The world is facing multiple crises when it comes to our climate and environment—we know this too well. We are direct witnesses of this destruction and the suffering it causes in our respective countries, Brazil and Indonesia, two countries that are home to ecosystems vital to the ecological balance of our planet.
We follow international efforts to protect and restore nature with concern, determination and hope. As part of efforts to tackle the biodiversity crisis, nearly 200 governments signed the Global Biodiversity Framework (GBF) in December 2022. One of the goals of this agreement is to maintain, enhance and restore the integrity and resilience of ecosystems.
This means we need to stop the destruction of nature right now and allow the recovery of these ecosystems. This should apply not only to forests like the Amazon, Congo Basin, or Carpathian forests, but also to other essential ecosystems such as savannahs (like the Cerrado) and wetlands (like the Pantanal, South America’s largest wetland extending across Bolivia, Brazil, and Paraguay). This action would produce the highest impact in the shortest time. But how do we get there?
A drastic reform of the financial system is urgently needed to address the ongoing loss of species and natural areas
Commitments to tackle the climate and biodiversity crises are being undermined on a daily basis by a finance system that serves polluters and the funding of industries and projects that accelerate environmental degradation and species extinction. Billions continue to flow unabated into destructive activities.
Therefore, a drastic reform of the financial system is key to address the ongoing loss of species and natural areas, and emissions. As long as money continues to flow towards expansion of economic activities that lead to nature destruction, there is no way we will be able to meet these commitments.
Activists attended the biggest annual insurance and reinsurance conference in 2023. (Photo: Greenpeace)
In the Global Biodiversity Framework, governments committed (target 14) to ensure that all financial flows would be aligned with the biodiversity conservation goals and targets before 2030. This means governments need to better control public and private money flows.
Governments need to improve existing regulations and develop new regulations that prohibit large banks and other finance institutions from investing in activities that harm the world’s remaining biodiversity—all coupled with rigorous enforcement and transparency, to stop nature destruction and hold wrongdoing to account.

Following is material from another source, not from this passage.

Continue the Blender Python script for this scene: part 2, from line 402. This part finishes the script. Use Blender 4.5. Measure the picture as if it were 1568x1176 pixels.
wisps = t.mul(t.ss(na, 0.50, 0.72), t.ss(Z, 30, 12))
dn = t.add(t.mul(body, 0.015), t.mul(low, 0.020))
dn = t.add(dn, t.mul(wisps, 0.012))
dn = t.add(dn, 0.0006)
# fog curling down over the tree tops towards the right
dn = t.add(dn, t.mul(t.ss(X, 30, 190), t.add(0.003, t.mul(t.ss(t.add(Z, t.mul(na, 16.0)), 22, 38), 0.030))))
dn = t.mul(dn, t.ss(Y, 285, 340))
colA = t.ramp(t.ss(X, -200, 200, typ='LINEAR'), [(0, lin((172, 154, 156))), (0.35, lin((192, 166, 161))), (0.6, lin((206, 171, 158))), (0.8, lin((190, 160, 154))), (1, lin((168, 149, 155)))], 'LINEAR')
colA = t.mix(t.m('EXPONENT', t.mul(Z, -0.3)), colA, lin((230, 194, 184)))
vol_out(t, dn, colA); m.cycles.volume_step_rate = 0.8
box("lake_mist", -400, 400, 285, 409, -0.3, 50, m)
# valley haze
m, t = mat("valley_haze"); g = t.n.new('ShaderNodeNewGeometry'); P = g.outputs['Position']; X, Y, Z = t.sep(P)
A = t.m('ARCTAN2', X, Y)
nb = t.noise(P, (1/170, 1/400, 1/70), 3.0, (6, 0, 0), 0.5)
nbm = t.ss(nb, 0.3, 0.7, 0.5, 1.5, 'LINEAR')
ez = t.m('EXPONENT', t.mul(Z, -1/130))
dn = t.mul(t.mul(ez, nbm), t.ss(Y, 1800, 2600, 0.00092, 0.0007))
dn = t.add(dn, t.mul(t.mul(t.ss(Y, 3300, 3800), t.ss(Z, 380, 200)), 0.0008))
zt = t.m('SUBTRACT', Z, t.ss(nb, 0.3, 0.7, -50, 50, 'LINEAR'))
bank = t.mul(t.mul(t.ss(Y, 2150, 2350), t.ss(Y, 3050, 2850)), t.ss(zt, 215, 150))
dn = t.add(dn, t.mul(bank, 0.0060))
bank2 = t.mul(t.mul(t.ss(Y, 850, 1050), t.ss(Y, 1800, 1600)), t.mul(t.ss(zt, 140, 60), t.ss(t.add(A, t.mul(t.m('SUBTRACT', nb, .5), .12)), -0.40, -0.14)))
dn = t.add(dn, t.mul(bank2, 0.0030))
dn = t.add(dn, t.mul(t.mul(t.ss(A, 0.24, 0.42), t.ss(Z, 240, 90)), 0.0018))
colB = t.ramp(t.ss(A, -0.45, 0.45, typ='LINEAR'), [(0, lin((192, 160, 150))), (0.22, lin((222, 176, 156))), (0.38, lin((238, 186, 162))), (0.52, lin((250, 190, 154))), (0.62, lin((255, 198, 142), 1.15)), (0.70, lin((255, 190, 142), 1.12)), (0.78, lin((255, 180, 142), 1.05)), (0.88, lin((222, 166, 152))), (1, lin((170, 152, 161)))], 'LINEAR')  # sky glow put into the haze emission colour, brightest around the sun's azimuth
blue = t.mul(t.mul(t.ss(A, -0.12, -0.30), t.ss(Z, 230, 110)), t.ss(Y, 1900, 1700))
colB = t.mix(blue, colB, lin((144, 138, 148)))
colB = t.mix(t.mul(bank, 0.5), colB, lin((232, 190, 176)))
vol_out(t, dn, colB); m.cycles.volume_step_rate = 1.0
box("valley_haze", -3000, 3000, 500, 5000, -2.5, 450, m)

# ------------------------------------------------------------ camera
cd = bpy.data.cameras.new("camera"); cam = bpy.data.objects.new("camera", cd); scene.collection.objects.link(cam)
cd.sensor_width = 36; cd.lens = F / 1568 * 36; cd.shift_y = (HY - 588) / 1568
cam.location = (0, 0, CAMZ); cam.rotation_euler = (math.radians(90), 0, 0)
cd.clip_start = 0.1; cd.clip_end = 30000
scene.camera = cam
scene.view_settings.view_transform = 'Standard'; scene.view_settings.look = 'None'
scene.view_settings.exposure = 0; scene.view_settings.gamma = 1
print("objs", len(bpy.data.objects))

Trillions of dollars in subsidies and investments continue to finance the destruction of natural ecosystems
We are living through a climate and biodiversity crisis, but governments and the private sector are spending around 3.1 trillion dollars a year on harmful subsidies and investments in problematic sectors such as livestock, timber, and palm oil production, leading to the destruction of nature and violations of human rights.
We need legally binding regulations that prohibit banks, asset managers, pension funds, and other financial institutions or investors from financing farms, projects, and companies that harm ecosystems and local communities depending on them. This is especially true for Indigenous peoples, and land and environmental defenders who continue to be attacked despite their vital work for protecting the environment and fighting climate change.
Indigenous leaders spearheaded a march during biodiversity talks in Canada in 2022. (Photo: Toma Iczkovits/Greenpeace)
Global government spending on activities leading to biodiversity conservation is estimated at $154 billion per year only, while estimates of the total amount of subsidies and other perverse incentives are much higher as mentioned above. The redirection of these financial flows could generate major funding for the very actions the GBF recognises are at the heart of biodiversity conservation. It could also ensure a just transition in sectors like industrial agriculture and forestry that continue to harm not just biodiversity, but also the communities that depend on these sectors for their livelihoods.
As governments are preparing their plans on how to implement the commitments they have made in the historic Kunming-Montreal Global Biodiversity Framework, we urge them to adopt regulations of the finance sector, control financial flows, and stop and reverse the destruction of natural ecosystems.
The people’s movement against the governments and institutions that are destroying nature is growing stronger every day
For centuries, Indigenous peoples and local communities have opposed the injustice and destruction of nature. Over the last few decades, an international people’s movement to defend natural ecosystems has developed, bringing together millions of people and growing stronger every day.
In October, hundreds of environmental activists blockaded the offices of Rabobank in the Netherlands and demanded that the bank stop financing industrial agriculture, which is destroying biodiversity, and pay for the damage caused.
Activists blocked the entrances to Rabobank headquarters in the Netherlands in 2023. (Photo: Marten van Dijl/Greenpeace)
Rabobank, a Dutch bank, is a case in point. The bank has made billions by financing companies that destroy nature over many years, both in its home country, the Netherlands, and elsewhere, for example in our two home countries, Brazil and Indonesia.
In recent years, many other banks and financial institutions that are bankrolling extinction have been the target of damning reports and powerful actions in many countries around the world, including JP Morgan, Barclays, Standard Chartered, and Deutsche Bank.
It is impossible to protect and restore natural ecosystems without tackling the international finance that allows so many industries to pollute and destroy with impunity. Governments must come up with serious and time bound plans to reform the financial system. Only a powerful people’s movement, fully involving Indigenous Peoples and local communities, can force them to do so.